Abstract :
[fr] Comment s’organise la fabrique des villes en Afrique subsaharienne ? Quelle place occupent l’Etat, les lois et les formalités dans ce processus d’urbanisation ? Comment ces dimensions institutionnelles de régulation s’articulent-elles à d’autres sources normatives qu’elles soient professionnelles, sociales ou culturelles ? C’est à ces interrogations que la présente thèse apporte des éclairages en mobilisant une approche qualitative (observations et entretiens). Elle propose de dépasser les perspectives binaires, qui tendent à appréhender l’urbanisation dans le Sud et les économies urbaines qui les sous-tendent par une opposition formel/informel. Cette dernière ne prend que peu en compte les dynamiques de régulation institutionnelle et les manières dont elles s’articulent à d’autres sources normatives. Par une immersion dans le secteur de la construction à Douala, au Cameroun, cette thèse propose d’analyser la fabrique de la ville et l’activité économique qui la sous-tend par la perspective de la régulation sociale. Cette perspective renvoie au processus de structuration de l’activité sociale par une diversité de sources normatives : des normes légales, sociales, morales, professionnelles, culturelles etc.

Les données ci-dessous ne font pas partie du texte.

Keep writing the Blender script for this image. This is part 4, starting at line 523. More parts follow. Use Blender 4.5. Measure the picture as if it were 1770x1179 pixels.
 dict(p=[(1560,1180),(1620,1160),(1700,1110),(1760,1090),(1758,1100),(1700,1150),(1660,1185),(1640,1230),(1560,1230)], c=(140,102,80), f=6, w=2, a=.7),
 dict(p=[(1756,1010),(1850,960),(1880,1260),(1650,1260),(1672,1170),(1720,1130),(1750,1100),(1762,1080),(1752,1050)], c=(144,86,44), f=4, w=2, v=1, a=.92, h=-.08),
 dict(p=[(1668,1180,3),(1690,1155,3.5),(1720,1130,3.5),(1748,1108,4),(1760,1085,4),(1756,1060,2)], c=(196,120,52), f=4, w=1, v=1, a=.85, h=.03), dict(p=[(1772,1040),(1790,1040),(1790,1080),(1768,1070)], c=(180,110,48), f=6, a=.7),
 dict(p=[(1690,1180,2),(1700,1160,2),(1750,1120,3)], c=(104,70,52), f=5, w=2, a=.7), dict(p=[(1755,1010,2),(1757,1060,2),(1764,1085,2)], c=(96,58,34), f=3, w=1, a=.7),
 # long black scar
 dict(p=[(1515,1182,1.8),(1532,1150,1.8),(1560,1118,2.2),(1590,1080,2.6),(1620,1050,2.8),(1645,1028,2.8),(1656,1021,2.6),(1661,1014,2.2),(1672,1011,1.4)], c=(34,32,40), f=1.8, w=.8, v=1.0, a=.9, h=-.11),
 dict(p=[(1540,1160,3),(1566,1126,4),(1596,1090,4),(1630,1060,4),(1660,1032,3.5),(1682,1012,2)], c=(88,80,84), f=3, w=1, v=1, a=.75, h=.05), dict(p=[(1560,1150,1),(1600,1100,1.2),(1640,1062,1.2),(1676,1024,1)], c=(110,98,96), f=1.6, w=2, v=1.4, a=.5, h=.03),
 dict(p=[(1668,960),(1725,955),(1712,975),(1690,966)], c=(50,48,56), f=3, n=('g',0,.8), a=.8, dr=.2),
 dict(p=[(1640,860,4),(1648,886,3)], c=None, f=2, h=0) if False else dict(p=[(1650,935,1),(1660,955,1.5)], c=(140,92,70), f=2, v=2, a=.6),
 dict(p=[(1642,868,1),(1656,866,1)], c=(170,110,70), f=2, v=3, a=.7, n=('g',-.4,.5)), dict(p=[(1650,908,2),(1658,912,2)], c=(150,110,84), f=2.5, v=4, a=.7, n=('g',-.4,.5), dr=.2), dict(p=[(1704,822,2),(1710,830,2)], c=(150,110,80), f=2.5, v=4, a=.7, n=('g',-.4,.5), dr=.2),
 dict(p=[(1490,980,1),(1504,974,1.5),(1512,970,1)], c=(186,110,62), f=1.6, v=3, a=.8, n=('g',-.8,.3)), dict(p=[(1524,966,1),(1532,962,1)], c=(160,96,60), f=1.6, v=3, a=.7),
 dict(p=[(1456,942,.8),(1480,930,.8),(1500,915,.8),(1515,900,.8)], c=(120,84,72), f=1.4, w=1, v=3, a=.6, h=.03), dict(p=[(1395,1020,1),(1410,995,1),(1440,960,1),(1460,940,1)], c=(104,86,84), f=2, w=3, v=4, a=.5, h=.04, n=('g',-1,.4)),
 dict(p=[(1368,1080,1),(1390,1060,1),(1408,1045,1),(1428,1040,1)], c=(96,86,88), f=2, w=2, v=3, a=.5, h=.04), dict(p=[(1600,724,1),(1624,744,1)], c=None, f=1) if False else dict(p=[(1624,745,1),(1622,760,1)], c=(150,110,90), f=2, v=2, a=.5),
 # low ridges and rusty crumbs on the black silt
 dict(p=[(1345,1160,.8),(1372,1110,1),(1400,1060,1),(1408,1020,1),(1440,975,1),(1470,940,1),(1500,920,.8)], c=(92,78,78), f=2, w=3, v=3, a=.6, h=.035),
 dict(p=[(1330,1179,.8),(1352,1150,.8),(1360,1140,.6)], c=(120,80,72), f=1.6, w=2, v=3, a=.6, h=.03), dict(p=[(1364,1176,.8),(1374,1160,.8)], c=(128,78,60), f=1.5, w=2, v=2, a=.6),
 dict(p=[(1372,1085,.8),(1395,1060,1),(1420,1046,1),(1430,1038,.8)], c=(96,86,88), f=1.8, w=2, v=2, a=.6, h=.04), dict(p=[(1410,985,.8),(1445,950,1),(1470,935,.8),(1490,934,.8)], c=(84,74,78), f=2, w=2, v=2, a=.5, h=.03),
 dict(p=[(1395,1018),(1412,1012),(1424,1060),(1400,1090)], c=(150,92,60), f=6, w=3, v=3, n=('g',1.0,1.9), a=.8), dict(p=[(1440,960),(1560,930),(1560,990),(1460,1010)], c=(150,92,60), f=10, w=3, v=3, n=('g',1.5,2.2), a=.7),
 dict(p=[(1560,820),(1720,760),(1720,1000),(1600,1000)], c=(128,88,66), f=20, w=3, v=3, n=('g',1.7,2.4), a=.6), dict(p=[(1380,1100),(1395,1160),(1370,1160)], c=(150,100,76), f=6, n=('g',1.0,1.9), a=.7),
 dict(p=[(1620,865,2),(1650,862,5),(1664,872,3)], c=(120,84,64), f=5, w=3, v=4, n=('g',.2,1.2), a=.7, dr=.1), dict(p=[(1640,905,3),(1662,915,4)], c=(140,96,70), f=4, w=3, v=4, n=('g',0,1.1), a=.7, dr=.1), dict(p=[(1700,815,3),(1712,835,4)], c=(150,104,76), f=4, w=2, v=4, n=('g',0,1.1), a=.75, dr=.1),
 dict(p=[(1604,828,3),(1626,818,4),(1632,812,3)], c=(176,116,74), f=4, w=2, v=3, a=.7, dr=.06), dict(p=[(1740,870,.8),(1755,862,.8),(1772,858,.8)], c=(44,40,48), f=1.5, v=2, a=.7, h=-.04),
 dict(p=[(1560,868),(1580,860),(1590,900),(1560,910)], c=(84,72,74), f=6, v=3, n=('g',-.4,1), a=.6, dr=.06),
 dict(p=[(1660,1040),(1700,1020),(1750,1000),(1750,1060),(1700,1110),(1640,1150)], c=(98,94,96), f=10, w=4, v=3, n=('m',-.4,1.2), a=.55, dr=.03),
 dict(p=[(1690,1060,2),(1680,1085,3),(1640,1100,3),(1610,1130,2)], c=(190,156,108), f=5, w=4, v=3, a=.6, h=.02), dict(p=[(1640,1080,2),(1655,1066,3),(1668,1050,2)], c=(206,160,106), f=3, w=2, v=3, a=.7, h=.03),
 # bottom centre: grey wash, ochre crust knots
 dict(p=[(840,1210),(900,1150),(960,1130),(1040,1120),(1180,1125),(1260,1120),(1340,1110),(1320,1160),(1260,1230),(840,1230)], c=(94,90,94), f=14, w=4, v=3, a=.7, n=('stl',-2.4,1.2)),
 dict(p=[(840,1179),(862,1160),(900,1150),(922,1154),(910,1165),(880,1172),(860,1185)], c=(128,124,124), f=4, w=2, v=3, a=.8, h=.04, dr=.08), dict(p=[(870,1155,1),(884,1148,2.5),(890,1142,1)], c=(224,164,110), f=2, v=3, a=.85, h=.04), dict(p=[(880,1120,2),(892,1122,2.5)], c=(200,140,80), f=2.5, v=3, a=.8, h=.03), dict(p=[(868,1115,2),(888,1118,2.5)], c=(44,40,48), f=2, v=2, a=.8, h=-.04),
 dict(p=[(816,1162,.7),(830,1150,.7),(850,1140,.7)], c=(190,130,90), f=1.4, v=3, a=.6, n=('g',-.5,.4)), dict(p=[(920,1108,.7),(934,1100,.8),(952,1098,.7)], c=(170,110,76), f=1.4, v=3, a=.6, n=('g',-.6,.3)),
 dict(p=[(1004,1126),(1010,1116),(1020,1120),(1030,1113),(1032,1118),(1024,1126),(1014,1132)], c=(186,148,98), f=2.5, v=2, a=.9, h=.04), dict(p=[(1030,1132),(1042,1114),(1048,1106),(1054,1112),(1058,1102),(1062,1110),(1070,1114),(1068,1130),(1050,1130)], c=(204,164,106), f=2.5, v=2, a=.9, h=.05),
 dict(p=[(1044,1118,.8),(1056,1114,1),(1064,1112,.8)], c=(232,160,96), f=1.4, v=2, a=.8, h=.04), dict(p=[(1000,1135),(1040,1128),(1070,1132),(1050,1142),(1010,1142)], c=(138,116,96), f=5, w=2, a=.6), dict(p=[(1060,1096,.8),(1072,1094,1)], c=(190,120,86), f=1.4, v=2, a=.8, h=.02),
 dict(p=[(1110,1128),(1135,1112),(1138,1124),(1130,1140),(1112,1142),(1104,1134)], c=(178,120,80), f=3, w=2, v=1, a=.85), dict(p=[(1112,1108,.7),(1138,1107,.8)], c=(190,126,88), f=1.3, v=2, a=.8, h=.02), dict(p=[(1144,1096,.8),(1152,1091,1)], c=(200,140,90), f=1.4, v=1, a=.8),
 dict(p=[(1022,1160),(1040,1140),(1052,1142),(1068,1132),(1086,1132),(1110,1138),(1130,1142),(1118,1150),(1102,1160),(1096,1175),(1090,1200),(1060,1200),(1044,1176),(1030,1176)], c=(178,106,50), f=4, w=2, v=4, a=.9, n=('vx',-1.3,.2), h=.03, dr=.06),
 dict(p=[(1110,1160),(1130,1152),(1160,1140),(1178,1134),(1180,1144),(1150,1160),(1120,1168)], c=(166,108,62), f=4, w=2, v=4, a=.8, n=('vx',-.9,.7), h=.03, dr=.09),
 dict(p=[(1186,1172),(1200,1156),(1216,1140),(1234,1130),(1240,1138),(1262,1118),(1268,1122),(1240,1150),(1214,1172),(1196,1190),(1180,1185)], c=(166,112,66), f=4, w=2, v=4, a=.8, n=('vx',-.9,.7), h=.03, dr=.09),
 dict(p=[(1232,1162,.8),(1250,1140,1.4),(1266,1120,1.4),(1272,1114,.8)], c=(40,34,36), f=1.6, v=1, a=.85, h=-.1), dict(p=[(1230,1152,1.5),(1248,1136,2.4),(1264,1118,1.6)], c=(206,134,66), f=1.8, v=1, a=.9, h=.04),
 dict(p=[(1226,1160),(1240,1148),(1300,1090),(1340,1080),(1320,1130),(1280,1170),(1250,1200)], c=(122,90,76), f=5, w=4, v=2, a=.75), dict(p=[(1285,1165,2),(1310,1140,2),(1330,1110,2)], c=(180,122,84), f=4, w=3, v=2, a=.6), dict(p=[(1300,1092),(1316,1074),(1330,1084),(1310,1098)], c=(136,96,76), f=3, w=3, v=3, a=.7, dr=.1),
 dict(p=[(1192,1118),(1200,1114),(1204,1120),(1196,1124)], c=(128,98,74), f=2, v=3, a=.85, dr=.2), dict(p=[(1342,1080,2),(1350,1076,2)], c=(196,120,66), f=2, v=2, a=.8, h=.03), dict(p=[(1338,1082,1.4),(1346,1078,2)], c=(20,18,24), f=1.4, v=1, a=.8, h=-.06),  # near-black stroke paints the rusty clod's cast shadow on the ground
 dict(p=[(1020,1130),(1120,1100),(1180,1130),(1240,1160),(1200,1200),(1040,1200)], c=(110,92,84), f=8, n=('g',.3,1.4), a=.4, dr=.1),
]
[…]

La thèse explore la régulation sociale à partir de trois dimensions de l’activité de la construction : l’urbanisme, le marché, et les relations d’emploi. Sous l’angle de l’urbanisme, la régulation sociale est appréhendée à travers la manière dont agents municipaux et usagers négocient les formalités urbaines, à savoir les autorisations de construction et les formes de contrôle administratif qu’elles impliquent. L’analyse porte par la suite sur les relations commerciales entre prestataires, sous-traitants et clients maîtres d’ouvrage évoluant sur les marchés des constructions privées et publiques. Sur ces marchés, la régulation est saisie à travers les catégories analytiques de la confiance pour le privé et du clientélisme politique pour le public. A partir de ces catégories, l’analyse montre comment les réseaux marchands sont structurés à la fois par des normes sociales, culturelles et professionnelles, et comment ce faisant les acteurs de la construction négocient les formalités commerciales dans leurs transactions marchandes. Enfin, la focale est mise sur les relations d’emploi sur les chantiers. La régulation sociale est ici appréhendée à travers la catégorie du ‘statut’ fondée sur la compétence. Par le statut, la thèse analyse comment se négocie les conditions d’emploi et comment se crée une différence professionnelle entre les administrateurs de projet et les ouvriers salariés au sein des entreprises légales, mais aussi entre les techniciens qualifiés, les manœuvres et les apprenants au sein du marché dit de l’auto-construction.
Enfin, la thèse interroge les enjeux de la régulation sociale, en particulier ceux liés aux trajectoires des professionnels de la construction. L’analyse consiste à explorer les logiques sociologiques qui sous-tendent ces trajectoires, en saisissant leurs formes, ainsi que les ressources/capitaux qui les rendent possibles ou les contraignent.